On October 18, this year, President Nana Addo Dankwa Akufo-Addo terminated the January 2021 secondment of Professor Kwasi Opoku-Amankwa from the Kwame Nkrumah University of Science and Technology to the Ghana Education Service (GES) as its Director-General.
The following day, the President appointed Dr Eric Nkansah to replace Prof. Opoku-Amankwa.
Following the announcement, a group of teachers describing themselves as concerned teachers hailed the appointment, commending President Akufo-Addo for symbolically demonstrating confidence in the youth of the country and that Dr Nkansah has the capacity to head the GES to the satisfaction of all stakeholders.
Even five days ago, the leadership of the Teachers and Educational Workers’ Union (TEWU) congratulated Dr Nkansah, on his appointment.
However, the appointment of Dr Nkrumah has suffered a protest from three teacher unions which describe him as an outsider being imposed on them and implored the President to reverse his decision and appoint someone who will be wholeheartedly accepted by the teaching fraternity or risk industrial action by teachers from November 4.
According to them, they had started some negotiations with Prof. Opoku-Amankwah, which had broken down because of his exit from office and that they were not prepared to engage Dr Nkansah on any issue concerning teachers.
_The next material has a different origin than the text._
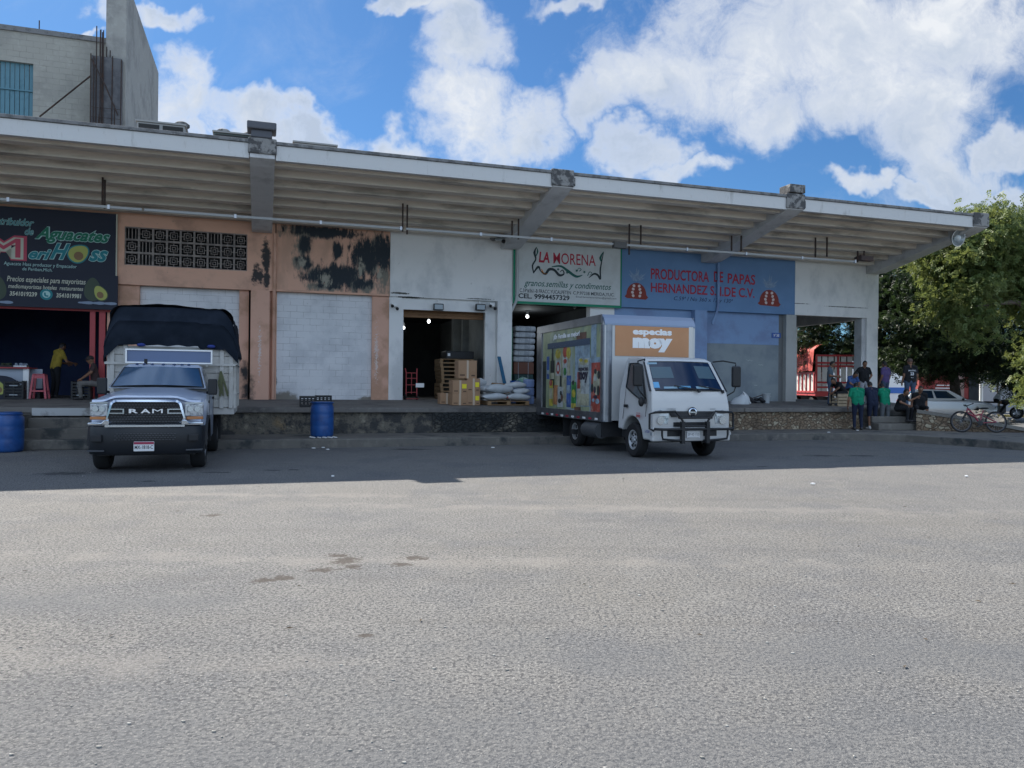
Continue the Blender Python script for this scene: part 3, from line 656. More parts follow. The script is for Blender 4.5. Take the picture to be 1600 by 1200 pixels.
    def stroke(pts, ws, mi):
        P = [Vector((WF(x, y, b)[0], -b - .006, WF(x, y, b)[1])) for x, y in pts]; n = len(P); Q = []
        for i in range(n):      # catmull-rom
            for k in range(5):
                if i == n - 1 and k: break
                p0, p1, p2, p3 = P[max(i - 1, 0)], P[i], P[min(i + 1, n - 1)], P[min(i + 2, n - 1)]; u = k / 5
                Q.append((.5 * ((2 * p1) + (p2 - p0) * u + (2 * p0 - 5 * p1 + 4 * p2 - p3) * u * u + (3 * p1 - p0 - 3 * p2 + p3) * u ** 3), ws[i] + (ws[min(i + 1, n - 1)] - ws[i]) * u))
        vs = []
        for i, (q, w) in enumerate(Q):
            d = (Q[min(i + 1, len(Q) - 1)][0] - Q[max(i - 1, 0)][0]); d = d.normalized() if d.length > 1e-6 else Vector((1, 0, 0)); nn = Vector((-d.z, 0, d.x)) * w / 2
            vs += [q + nn, q - nn]
        t.add(vs, [(2 * i, 2 * i + 1, 2 * i + 3, 2 * i + 2) for i in range(len(Q) - 1)], mi)
    stroke([(834, 427), (832, 415), (837, 405), (835, 395), (838, 386)], [.04, .06, .05, .09, .01], 4)
    stroke([(838, 386), (840, 393), (837, 401)], [.01, .06, .02], 3)
    stroke([(833, 427), (841, 417), (845, 424), (852, 428), (858, 421), (866, 422), (874, 430), (881, 428), (879, 422), (875, 425)], [.03, .09, .03, .08, .1, .09, .09, .05, .04, .02], 4)
    stroke([(862, 417), (876, 416), (888, 424), (900, 432), (910, 430)], [.03, .07, .1, .09, .02], 3)
    stroke([(920, 434), (928, 428), (934, 430), (938, 436), (938, 420), (943, 394)], [.02, .07, .08, .06, .06, .02], 4)
    stroke([(940, 410), (938, 403), (943, 393)], [.02, .09, .01], 3)
    stroke([(846, 420), (849, 427), (855, 428)], [.02, .07, .02], 5)
    for cx, cy in ((872, 421), (886, 426), (901, 423), (913, 425)):
        for k in range(5):
            an = 2 * math.pi * k / 5 + .3; stroke([(cx, cy), (cx + 2.2 * math.cos(an), cy + 2.2 * math.sin(an))], [.04, .015], 3)
    stroke([(905, 424), (908, 421), (904, 419), (902, 424)], [.03, .025, .02, .01], 3); stroke([(918, 431), (921, 425), (925, 427), (921, 430)], [.03, .025, .02, .01], 3)
    put('scrollwork', t)
signs()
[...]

President Akufo-Addo has, so far, not heeded the unions’ pressure, so the leadership of the Ghana National Association of Teachers (GNAT), National Association of Graduate Teachers (NAGRAT) and the Coalition of Concerned Teachers (CCT-Ghana) have asked their members to withdraw their services in all pre-tertiary education institutions with effect from yesterday.
At their press conference yesterday to announce their strike, the unions gave other reasons for their action. (See our lead story).
The Ghanaian Times is worried that the unions have added other reasons to justify their action.
Sincerely, they have no legal basis for rejecting Dr Nkansah’s appointment and their claim that the position is the preserve of teachers is not tenable,
If they are appealing that the convention of appointing teachers or educationists to the position must not be broken, that is understandable because it gives the hope that one day, one of them would occupy it.
Per his functions, the Director-General is the Chief Executive of the GES and its chief administrator, who does not need teaching skills to be able to function.
After all, Section 12 of the Ghana Education Service Act 1995 (Act 506) stipulates that the Director-General of GES shall be appointed by the President in accordance with the advice of the GES Council given in consultation with the Public Services Commission.
We would only say that for what has happened, the teacher unions should rather use dialogue to call for some changes in the appointment process, including broad engagement with the unions even if the person to be appointed has once won the best teacher award.
In fact, for Dr Nkansah to be appointed just a day after relieving Prof. Opoku-Amankwa may mean less consultation or a long-planned decision to replace him.
As things stand now, we can only say though the teachers have the right to embark on a strike to have their grievances addressed, on this occasion they seem to be abusing that right.
Therefore, they can rescind their decision and save pre-tertiary students from unduly suffering from an underserving act.
Dialogue is the best option, and the way forwar, to avoid unrest in the education sector.